Nada se sabendo de certo sobre a sua origem, presume-se que a Igreja dos Navegantes tenha sido construída algures no Século XVI por iniciativa dos homens do mar de Cascais. Isto mesmo é alegado por eles quando, nessa mesma altura, através dos seus representantes legais, apelam directamente a Roma e ao Papa queixando-se dos abusos que sofriam por parte da Igreja local.

 

 

Diziam eles que as multas de que eram alvo, e que derivavam das faltas às presenças obrigatórias nas Missas e ao trabalho que faziam ao Domingo, se deviam à necessidade efectiva de angariarem o seu sustento. E que, em contrapartida, haviam construído a suas custas dois conventos, um no Estoril e outro em Cascais, um hospício e duas igrejas (a de Nossa Senhora dos Prazeres e a da Ressurreição de Cristo que caiu com o Terramoto de 1755).

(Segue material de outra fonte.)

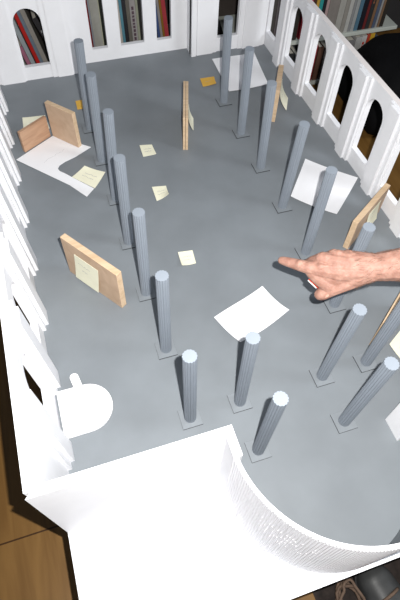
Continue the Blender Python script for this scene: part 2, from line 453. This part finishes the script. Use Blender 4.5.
# ------------------------------------------------------------------ wooden boards on edge
def board(name, label, a, b, h, t, mat, z=.002, side=1, two=False, tilt=0.0):
    a = Vector((*a, 0)); b = Vector((*b, 0)); d = (b - a); L = d.length; d.normalize()
    n = Vector((-d.y, d.x, 0)) * side
    T = Matrix(((d.x, n.x, 0, a.x), (d.y, n.y, 0, a.y), (0, 0, 1, z), (0, 0, 0, 1)))
    if tilt: T = T @ Matrix.Rotation(tilt, 4, 'X')
    O = (a.x, a.y, z)
    if two:
        root = thing(name, label, 'board', O)
        mb = MB(); mb.box(0, L, 0, t * .46, 0, h, 0, T); mb.build('layer', M[mat], root, O, bevel=.004)
        mb = MB(); mb.box(.0, L, t * .52, t, 0, h - .004, 0, T); mb.build('layer', M[mat], root, O, bevel=.004)
        return root, T
    mb = MB(); mb.box(0, L, 0, t, 0, h, 0, T)
    mb.m = [1 if k in (0, 1, 5) else 0 for k in range(6)]
    o = mb.build(name, [M[mat], M['board_edge' if mat == 'board' else mat]], None, O, bevel=.006)
    return tag(o, label, 'board'), T
board('wooden_board', 'square pale wooden board standing upright on the white paper cutout', (-.757, 5.927), (-.362, 5.465), .70, .085, 'board', z=.024)
board('wooden_board', 'low reddish board standing at far left behind the white paper cutout', (-1.29, 5.60), (-.79, 5.93), .42, .06, 'ply', z=.024)
bc, TC = board('wooden_board', 'long pale wooden board on edge carrying a cream note, left of the left columns', (-1.002, 2.747), (-.407, 1.87), .78, .095, 'board')
bd, TD = board('wooden_board', 'double layered board on edge in the middle of the nave', (1.435, 4.915), (1.76, 5.95), .68, .092, 'board_edge', side=-1, two=True)
b3, T3 = board('wooden_board', 'board on edge with a curling note, beside a right row column far back', (3.28, 5.24), (3.68, 5.99), .67, .10, 'board', side=-1)
bb, TB = board('wooden_board', 'long board on edge behind the wrist, near the right arcade', (3.188, 1.99), (4.08, 2.575), .60, .09, 'board', side=-1)
be, TE = board('wooden_board', 'thin board on edge right of the pointing hand, below the forearm', (2.72, .275), (3.36, .76), .60, .07, 'board', side=-1)
def stuck_note(label, T, s0, s1, z0, z1, face, curl, shift=0, group=None, seed=3):
    """note stuck on a board's face (board coordinates), lower edge curling outwards"""
    sgn = -1 if face <= 0 else 1
    def fn(u, v):
        return T @ Vector((s0 + (s1 - s0) * u + shift * (1 - v), face + sgn * (.006 + curl * (1 - v) ** 2), z0 + (z1 - z0) * v))
    mb = MB(); n = 10
    mb.grid(fn, n, n); O = T @ Vector((s0, face, z0))
    i0 = len(mb.v); f0 = len(mb.f); nn = (T.to_3x3() @ Vector((0, sgn * .005, 0)))
    mb.v += [p + nn for p in mb.v[:i0]]; mb.f += [[k + i0 for k in f] for f in mb.f[:f0]]; mb.m += mb.m[:f0]
    for a in range(n):
        for b in (0, n):
            p, q = a * (n + 1) + b, (a + 1) * (n + 1) + b; mb.f.append([p, q, q + i0, p + i0]); mb.m.append(0)
            p, q = b * (n + 1) + a, b * (n + 1) + a + 1; mb.f.append([p, q, q + i0, p + i0]); mb.m.append(0)
    o = mb.build('sticky_note', M['cream'], None, O); tag(o, label, 'note', group)
    nrm = T.to_3x3() @ Vector((0, sgn, 0))
    scribble(o, fn, [(.15, .72, .65, .70), (.3, .5, .55, .5)], O, M['pencil'], nrm=nrm, off=.0065, seed=seed)
    return o
stuck_note('square cream note stuck on the long board left of the columns', TC, .24, .70, .06, .60, 0, .03, shift=-.06)
stuck_note('cream note curling off the double layered board in the nave', TD, .12, .46, .34, .63, .092, .085, seed=8)
stuck_note('cream note curling off the far board beside the right row', T3, .10, .50, .22, .60, .10, .17, seed=9)
stuck_note('cream note on the long board behind the wrist, near the arcade', TB, .42, .80, .10, .48, .09, .05, seed=10)

# ------------------------------------------------------------------ bookcase and books behind the maquette
YF = 8.55
bk = thing('bookcase', 'pale shelved bookcase full of books behind the maquette', 'bookcase', (3.3, 9.2, FLOOR_Z))
OB = (3.3, 9.2, FLOOR_Z)
for z in (-1.7, -.5, 1.6):
    m_ = MB(); m_.box(-2.2, 8.25, YF, YF + 1.6, z - .09, z); m_.build('shelf', M['shelf'], bk, OB, bevel=.01)
m_ = MB(); m_.box(-2.2, 8.25, YF + 1.6, YF + 1.66, FLOOR_Z, 1.6); m_.build('back_panel', M['table'], bk, OB)
m_ = MB(); m_.box(-2.3, -2.2, YF, YF + 1.66, FLOOR_Z, 1.6); m_.build('side_panel', M['shelf'], bk, OB)
m_ = MB(); m_.box(8.05, 8.13, YF + .7, YF + 1.66, FLOOR_Z, 1.6); m_.build('side_panel', M['table'], bk, OB)

def book(x, th, h, col, z=-.5, lean=0.0, dep=1.0, y=None, label='', group='', title=None, cat='book'):
    y = YF + .06 if y is None else y
    T = Matrix.Translation((x, y, z + .002)) @ Matrix.Rotation(-lean, 4, 'Y')
    O = (x, y, z)
    c = min(.014, th * .2)
    mb = MB(); mb.box(0, th, 0, .02, 0, h, 0, T); mb.box(0, c, .02, dep, 0, h, 0, T); mb.box(th - c, th, .02, dep, 0, h, 0, T)
    o = mb.build('book', cover_mat(col), None, O, weld=False); tag(o, label, cat, group)
    pg = MB(); pg.box(c, th - c, .02, dep - .03, .02, h - .02, 0, T); pg.build('pages', M['pages'], o, O)
    if title:
        tm = MB()
        z0, z1 = h * .35, h * .8; k = 0; zz = z0
        while zz < z1:
            w = random.uniform(.03, .07); tm.box(th * .3, th * .7, -.003, .0, zz, zz + w, 0, T); zz += w + .025
        tm.build('spine_title', cover_mat(title), o, O, weld=False)
    return o
def row(where, group, items, z=-.5, y=None):
    for (x, th, h, col, lean, cname, title) in items:
        book(x, th, h, col, z=z, lean=lean, y=y, group=group, title=title, label='%s book %s' % (cname, where) if '%' not in where else where % cname)
a = .2
row('%s book leaning behind the arched opening at the left of the end wall', 'leaning books behind the left opening', [
    (-.83, .075, .78, (.42, .16, .24), a, 'pink spined', None),
    (-.745, .085, 1.33, (.36, .40, .42), a, 'pale grey', None),
    (-.655, .02, 1.2, (.02, .02, .02), a, 'thin black', None),
    (-.63, .07, 1.45, (.50, .02, .015), a, 'bright red', None),
    (-.555, .065, 1.75, (.16, .20, .25), a, 'blue grey', None),
    (-.485, .09, 1.82, (.30, .28, .25), a, 'beige grey', None),
    (-.165, .10, 1.35, (.03, .028, .03), a + .12, 'white lettered black', (.3, .3, .3)),
    (-.05, .09, 1.0, (.09, .03, .015), a + .12, 'dark brown', None)])
row('%s book behind the left narrow opening of the end wall', 'books behind the left narrow opening', [
    (.47, .085, 1.8, (.22, .012, .016), .01, 'dark red', None),
    (.562, .03, 1.8, (.28, .30, .33), .01, 'thin blue grey', None),
    (.595, .17, 1.8, (.36, .355, .32), .01, 'thick pale grey', None),
    (.768, .02, 1.8, (.40, .40, .30), .01, 'thin cream', None),
    (.79, .06, 1.7, (.012, .014, .01), .01, 'black', None)])
row('%s book behind the wide middle opening of the end wall', 'books behind the middle opening', [
    (1.06, .07, 1.5, (.36, .12, .03), .03, 'orange brown', None),
    (1.135, .085, 1.48, (.50, .46, .42), .03, 'white', None),
    (1.225, .055, 1.8, (.10, .26, .33), .03, 'teal blue', None),
    (1.285, .075, 1.55, (.03, .03, .035), .03, 'black', None),
    (1.365, .07, 1.65, (.15, .14, .12), .03, 'grey brown', None),
    (1.44, .12, 1.62, (.34, .32, .31), .03, 'pale grey lettered', (.10, .06, .08)),
    (1.565, .05, 1.8, (.28, .29, .22), .03, 'greenish grey', None),
    (1.62, .06, 1.7, (.02, .02, .018), .03, 'very dark', None)])
a = .1
row('%s book behind the right narrow opening of the end wall', 'books behind the right narrow opening', [
    (1.84, .12, 1.25, (.012, .012, .014), a, 'thick black', None),
    (1.965, .075, 1.7, (.02, .02, .02), a, 'tall black', None),
    (2.045, .055, 1.75, (.06, .10, .24), a, 'dark blue', None),
    (2.105, .05, 1.8, (.30, .28, .27), a, 'light grey', None),
    (2.16, .045, 1.8, (.26, .13, .02), a, 'ochre', None),
    (2.21, .085, 1.8, (.42, .05, .06), a, 'red', None)])
a = .36
row('%s book leaning behind the arched opening at the right of the end wall', 'leaning books behind the right opening', [
    (3.10, .08, 1.2, (.035, .03, .05), a, 'dark violet', None),
    (3.19, .07, 1.6, (.015, .015, .015), a, 'black', None),
    (3.28, .09, 1.7, (.07, .20, .25), a, 'teal', None),
    (3.39, .11, 1.6, (.012, .012, .014), a, 'thick black', None),
    (3.51, .04, 1.55, (.22, .22, .19), a, 'thin grey', None),
    (3.57, .12, 1.4, (.01, .01, .011), a, 'very dark', None)])
row('%s book behind the farthest arch of the right wall', 'books behind the farthest right arch', [
    (4.52, .14, 1.7, (.10, .085, .08), .0, 'dark brown', None),
    (4.68, .12, 1.6, (.07, .065, .06), .0, 'charcoal', None),
    (4.82, .14, 1.65, (.15, .13, .13), .0, 'grey brown', None)])
row('%s book on the upper shelf behind the second arch of the right wall', 'books behind the second right arch', [
    (5.12, .16, .85, (.16, .14, .12), .0, 'short taupe', None),
    (5.30, .14, .8, (.03, .025, .02), .0, 'short black', None)])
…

Terá sido este contacto, aliás, o que motivou o Papa Paulo V a conceder a autorização para se pescar aos Domingos e nos dias santos, na perspectiva de que os lucros auferidos nessas ocasiões se destinavam exclusivamente à construção das igrejas e a consolidar o processo de canonização de Frei Pedro Gonçalves Telmo, futuro padroeiro dos pescadores de Cascais.

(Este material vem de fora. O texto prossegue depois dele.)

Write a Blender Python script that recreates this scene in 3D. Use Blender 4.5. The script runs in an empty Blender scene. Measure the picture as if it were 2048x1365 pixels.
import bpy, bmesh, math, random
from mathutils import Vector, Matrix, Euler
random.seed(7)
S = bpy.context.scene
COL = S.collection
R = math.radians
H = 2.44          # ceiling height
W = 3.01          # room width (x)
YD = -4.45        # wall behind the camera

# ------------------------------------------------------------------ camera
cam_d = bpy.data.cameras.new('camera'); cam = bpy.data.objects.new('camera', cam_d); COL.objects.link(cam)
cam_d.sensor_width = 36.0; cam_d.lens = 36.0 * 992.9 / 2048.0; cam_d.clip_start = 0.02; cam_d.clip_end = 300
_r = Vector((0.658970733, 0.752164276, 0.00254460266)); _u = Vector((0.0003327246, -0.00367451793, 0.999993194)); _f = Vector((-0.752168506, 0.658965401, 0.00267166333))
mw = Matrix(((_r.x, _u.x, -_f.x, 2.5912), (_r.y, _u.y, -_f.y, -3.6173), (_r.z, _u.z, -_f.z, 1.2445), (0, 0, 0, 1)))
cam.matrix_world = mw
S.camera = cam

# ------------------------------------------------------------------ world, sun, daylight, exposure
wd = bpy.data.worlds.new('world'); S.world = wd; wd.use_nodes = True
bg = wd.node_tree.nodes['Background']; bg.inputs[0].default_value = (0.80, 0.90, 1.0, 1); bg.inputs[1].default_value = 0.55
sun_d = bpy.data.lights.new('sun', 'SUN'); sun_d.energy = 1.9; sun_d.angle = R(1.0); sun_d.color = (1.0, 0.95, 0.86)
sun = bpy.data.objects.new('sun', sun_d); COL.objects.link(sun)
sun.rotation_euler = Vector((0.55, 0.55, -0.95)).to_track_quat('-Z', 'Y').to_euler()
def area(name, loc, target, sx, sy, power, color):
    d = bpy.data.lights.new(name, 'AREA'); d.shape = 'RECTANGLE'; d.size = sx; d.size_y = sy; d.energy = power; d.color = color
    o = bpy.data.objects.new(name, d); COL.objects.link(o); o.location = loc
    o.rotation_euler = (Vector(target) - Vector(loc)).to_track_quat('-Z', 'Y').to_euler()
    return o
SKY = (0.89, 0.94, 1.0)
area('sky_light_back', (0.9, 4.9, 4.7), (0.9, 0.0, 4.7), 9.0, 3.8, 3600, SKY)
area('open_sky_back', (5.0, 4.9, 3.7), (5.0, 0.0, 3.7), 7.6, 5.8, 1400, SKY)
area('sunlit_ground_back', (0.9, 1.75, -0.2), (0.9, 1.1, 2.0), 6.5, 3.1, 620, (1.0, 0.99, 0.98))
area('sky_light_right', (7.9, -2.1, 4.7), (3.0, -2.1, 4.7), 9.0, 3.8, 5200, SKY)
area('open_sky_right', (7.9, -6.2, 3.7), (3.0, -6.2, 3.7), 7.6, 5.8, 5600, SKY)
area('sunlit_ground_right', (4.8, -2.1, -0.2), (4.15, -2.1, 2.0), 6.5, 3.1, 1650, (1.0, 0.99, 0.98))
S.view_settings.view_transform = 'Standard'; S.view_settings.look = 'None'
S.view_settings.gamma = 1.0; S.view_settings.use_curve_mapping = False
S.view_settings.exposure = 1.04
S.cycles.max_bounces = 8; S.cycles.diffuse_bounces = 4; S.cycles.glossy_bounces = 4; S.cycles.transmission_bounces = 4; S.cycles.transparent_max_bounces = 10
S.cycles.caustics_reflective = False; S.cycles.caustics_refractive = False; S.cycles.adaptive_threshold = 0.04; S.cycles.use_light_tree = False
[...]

A única certeza que existe é que a igreja sofreu uma intervenção que visou a sua reconstrução em 1729, conforme o atesta a data dos seus painéis de azulejos, estando ainda in completa em 1755 quando o terramoto novamente lhe abalou os alicerces.

 

 

Em termos estéticos, a Igreja dos Navegantes  que agora temos,  que resultou do segundo processo reconstrutivo iniciado em finais do Século XVIII, e que só foi concluído em 1942 quando foram colocados os dois torreões, situa-se na transição entre o período maneirista e proto-barroco, apresentando como ponto de sublinhado interesse a sua rara planta oitravada que Raquel Henriques da Silva, a grande especialista nesta matéria, considera que “exemplifica o gosto de inovação formal característico daquele período”.

O facto de ter ficado inacabada, sem os detalhes decorativos e estéticos característicos do barroco cascalense, sublinham o seu interesse que, de acordo com a historiadora já referida, depende muito mais do jogo de luz que a sua formulação arquitectónica propicia, do que propriamente do formalismo regular que caracteriza outros monumentos idênticos desta mesma época.

 

 

O seu carácter diferenciador, provavelmente resultante da influência dos frades de Nossa Senhora da Piedade, que orientaram os homens do mar no seu projecto de erguer a igreja, transforma a Igreja dos navegantes num dos mais preciosos monumentos do Património religioso Cascalense.